Obedient to God’s command, Hagar returned to Abraham and Sarah. When her child was born, she name the boy Ishmael, meaning “God hears”, just as the angel had directed her to do. But her life was not an easy one. They lived in Abraham and Sarah’s household for fourteen years before Sarah bore Abraham Isaac, the child of promise. As Isaac grew, Hagar and Ishmael’s jealousy became evident. When Ishmael began to maltreat Isaac, Sarah could no longer tolerate it and she compelled Abraham to cast out Hagar and her son. Abraham sent them off into the wilderness of Beersheba to an almost certain death, with only a skin of water and some food.

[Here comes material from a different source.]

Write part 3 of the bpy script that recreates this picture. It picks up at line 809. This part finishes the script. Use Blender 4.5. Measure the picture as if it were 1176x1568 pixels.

After the water was gone, Hagar put her son under the shade of a bush and went some distance from him, not being able to bear to see him die. Here she sobbed in despair and her cries were joined by that of Ishmael. Hagar had forgotten God’s promise to her and that her son’s name meant “God hears”. But God didn’t forget and he heard the cries of both mother and child. He called out from heaven “Fear Not!” God saw their plight and assured her that they would indeed live and that Ishmael would become a great nation. He then opened her eyes so that she saw a well and he then commanded her to get up and take the boy with her. Once again, Hagar mustered up her courage and stepped out in faith. She filled her skin and they drank.

Through the gracious provision of God, Hagar found the faith and strength to raise her son in the desert alone. God was with the boy and he grew strong. He became an archer, which undoubtedly provided food for his mother and himself. Because of her obedience to God, Hagar was truly blessed. As God promised, Hagar lived to see her son grow up, marry, have children, and become a ruler of a great nation.